What the exercise asks →
Each line from the top of the listing through the one holding "618)]), .028, M['strapbrown'])" should be restated word for word, with nothing added and no pictures.

"""

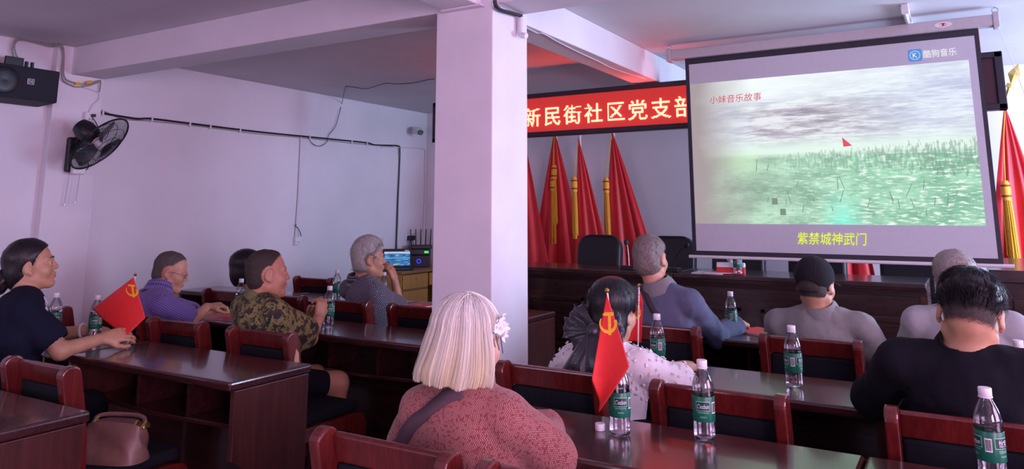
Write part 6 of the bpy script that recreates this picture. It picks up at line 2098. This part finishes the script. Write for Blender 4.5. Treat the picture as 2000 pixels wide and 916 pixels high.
# 9 man in the blue-grey shirt
hd = Yp(1271, 506, 3.96)
P = Person('grey-haired man in a blue-grey shirt with a strap over his shoulder', (-1.41, 3.93), 6, hd, (4, -2, -4), lean=.10, sw=.170, g=1.10, h=.0055, hs=1.03, neck=Yp(1286, 566, 3.94),
           arms=dict(R=dict(e=Yp(1398, 655, 4.16), w=(-1.14, 4.42, .80), d=(-.3, .9, 0), n=(0, 0, -1)), L=dict(e=(-1.70, 4.10, .79), w=(-1.54, 4.36, .80), d=(.3, .9, 0), n=(0, 0, -1))))
P.body(M['skin3'])
P.shirt(M['bluegrey'], o=.015, sleeve=1.8, flare=.012, fold=.007, seed=15)
P.collar(M['collargrey'], r=.064, hgt=.030, drop=.034, out=.036)
P.trousers(M['blacktrouser'])
P.short_hair(M['hairgrey2'], .011, front=.07, temple=.018, nape=-.085, strands=3000, sl=.013, seed=6, sr=.0007, sup=.12)
strap_on(P, back_pts(P, [(1246, 548), (1254, 565), (1263, 583), (1272, 600), (1283, 618)]), .028, M['strapbrown'])

# 10 man in the black cap
hd = Yp(1593, 556, 3.92)
P = Person('man in a black cap and grey polo shirt seen from behind', (-.645, 3.93), 2, hd, (12, -4, 0), lean=.08, sw=.186, g=1.08, h=.0055, neck=Yp(1600, 612, 3.92))
P.body(M['skin'])
P.shirt(M['greypolo'], o=.014, sleeve=.85, flare=.018, fold=.006, seed=16)
P.collar(M['greypolo'], r=.063, hgt=.026, drop=.034, out=.036)
P.trousers(M['blacktrouser'])
P.short_hair(M['hairbuzz2'], .004, nape=-.06, strands=0)
cap_ = bpy.data.objects.new('cap', None); COL.objects.link(cap_); cap_.parent = P.root
F = Field(P.Hc - .2, P.Hc + .2, .0045)
F.op(el(P.hp(0, -.014, .040), (.088, .112, .098), P.Hr), .01)
def regc(X, Y_, Z):
    x, y, z = P.hair_local(X, Y_, Z)
    hole = .030 - np.sqrt((x * .62) ** 2 + ((z + .006) * 1.1) ** 2 + np.maximum(y + .05, 0) ** 2)
    return np.maximum(-(z + .030 - .12 * np.maximum(y, -.1)), hole)
F.op(el(P.hp(0, -.014, .034), (.078, .099, .090), P.Hr), .002, 'sub')
F.cut(regc)
v, f = F.mesh(); obj_from('crown', v - P.org, f, M['capcloth'], cap_, smooth=True)
bm_ = MB(); vs = []
for i in range(17):
    t = (i / 16 - .5) * 2.3
    for rr_, dz in ((.0, 0), (.035, -.004), (.07, -.012)):
        vs.append(P.hp((.087 + rr_ * .25) * math.sin(t), .0 + (.100 + rr_) * math.cos(t) - .012, .018 + dz - .012 * (math.sin(t) ** 2)) - P.org)
bm_.add(vs, [(i * 3 + j, i * 3 + j + 1, i * 3 + j + 4, i * 3 + j + 3) for i in range(16) for j in range(2)])
o = bm_.build('peak', M['capcloth'], cap_, smooth=True); q = o.modifiers.new('t', 'SOLIDIFY'); q.thickness = .004
sb = MB(); sb.tube([P.hp(.062 * math.sin(t) * 1.0, -.014 - .112 * math.cos(t) - .0, -.030) - P.org for t in np.linspace(-.75, .75, 11)], .006, 8); sb.build('strap', M['capcloth'], cap_, smooth=True)
bt = MB(); bt.lathe([(.007, 0), (.006, .004), (0, .006)], 12, Matrix.Translation(Vector(P.hp(0, -.014, .137) - P.org))); bt.build('button', M['capcloth'], cap_, smooth=True)
seam = MB()
for a in (0, 1.05, 2.09, 3.14, 4.19, 5.24):
    seam.tube([P.hp(.0885 * math.sin(p) * math.cos(a), -.014 + .1125 * math.sin(p) * math.sin(a), .040 + .0985 * math.cos(p)) - P.org for p in np.linspace(.05, 1.45, 9)], .0012, 5)
seam.build('seams', M['black'], cap_, smooth=True)

# 11 grey-haired person behind the young man
hd = Yp(1870, 548, 3.93)
P = Person('silver-haired person in light grey mostly hidden behind the young man in black', (-.045, 3.93), 0, hd, (-4, 0, -8), lean=.07, sw=.175, g=1.05, h=.007, hs=1.05, neck=Yp(1880, 610, 3.93))
P.body(M['skin3'])
P.shirt(M['greyshirt'], o=.016, sleeve=.85, seed=18)
P.collar(M['greyshirt'])
P.trousers(M['blacktrouser'])
P.short_hair(M['hairgrey3'], .012, nape=-.085, strands=2200, sl=.014, seed=8, sr=.0008, sup=.10)

# 12 young man in black
hd = Yp(1895, 612, 2.79)
P = Person('young man in a black shirt with thick black hair, head bowed, seen from behind', (-.01, 2.80), 0, hd, (1, -20, 7), lean=.12, sw=.185, g=1.12, h=.0055, hs=1.05, shz=.012, neck=Yp(1888, 690, 2.76),
           arms=dict(R=dict(e=(.33, 2.94, .80), w=(.16, 3.12, .80), d=(-.6, .7, 0), n=(0, 0, -1)), L=dict(e=(-.315, 2.94, .80), w=(-.14, 3.12, .80), d=(.6, .7, 0), n=(0, 0, -1))))
P.body(M['skin'])
P.shirt(M['blackshirt'], o=.016, sleeve=1.7, flare=.012, fold=.007, ffreq=24, seed=19)
P.collar(M['blackshirt'], r=.064, hgt=.020, drop=.016, out=.022, tilt=1.1)
P.trousers(M['blacktrouser'])
P.short_hair(M['hairbuzz2'], .003, front=.06, temple=.008, nape=-.055, rough=.0008, name='faded_side_hair', strands=0, sl=.004, seed=9, sr=.0005, fade=.040)
F = Field(P.Hc - .2, P.Hc + .2, .0045)
F.op(el(P.hp(0, -.012, .052), (.087, .106, .088), P.Hr), .01); F.op(el(P.hp(0, -.06, .035), (.074, .066, .055), P.Hr), .03)
def regy(X, Y_, Z):
    x, y, z = P.hair_local(X, Y_, Z)
    return np.maximum((y - .085) * .8 - (z - .075) * .6, (.004 + .35 * np.maximum(y, 0) - .10 * np.minimum(y + .02, 0)) - z)
F.cut(regy); F.wob(.004, 70, 4); F.wob(.002, 150, 5)
v, f = F.mesh(); obj_from('hair', v - P.org, f, M['hairblack'], P.root, smooth=True)
P.strands(v, f, M['hairblack'], 6000, .045, 10, .0010, .03, jit=.10)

"""

Reply →
Write part 6 of the bpy script that recreates this picture. It picks up at line 2098. This part finishes the script. Write for Blender 4.5. Treat the picture as 2000 pixels wide and 916 pixels high.
# 9 man in the blue-grey shirt
hd = Yp(1271, 506, 3.96)
P = Person('grey-haired man in a blue-grey shirt with a strap over his shoulder', (-1.41, 3.93), 6, hd, (4, -2, -4), lean=.10, sw=.170, g=1.10, h=.0055, hs=1.03, neck=Yp(1286, 566, 3.94),
           arms=dict(R=dict(e=Yp(1398, 655, 4.16), w=(-1.14, 4.42, .80), d=(-.3, .9, 0), n=(0, 0, -1)), L=dict(e=(-1.70, 4.10, .79), w=(-1.54, 4.36, .80), d=(.3, .9, 0), n=(0, 0, -1))))
P.body(M['skin3'])
P.shirt(M['bluegrey'], o=.015, sleeve=1.8, flare=.012, fold=.007, seed=15)
P.collar(M['collargrey'], r=.064, hgt=.030, drop=.034, out=.036)
P.trousers(M['blacktrouser'])
P.short_hair(M['hairgrey2'], .011, front=.07, temple=.018, nape=-.085, strands=3000, sl=.013, seed=6, sr=.0007, sup=.12)
strap_on(P, back_pts(P, [(1246, 548), (1254, 565), (1263, 583), (1272, 600), (1283, 618)]), .028, M['strapbrown'])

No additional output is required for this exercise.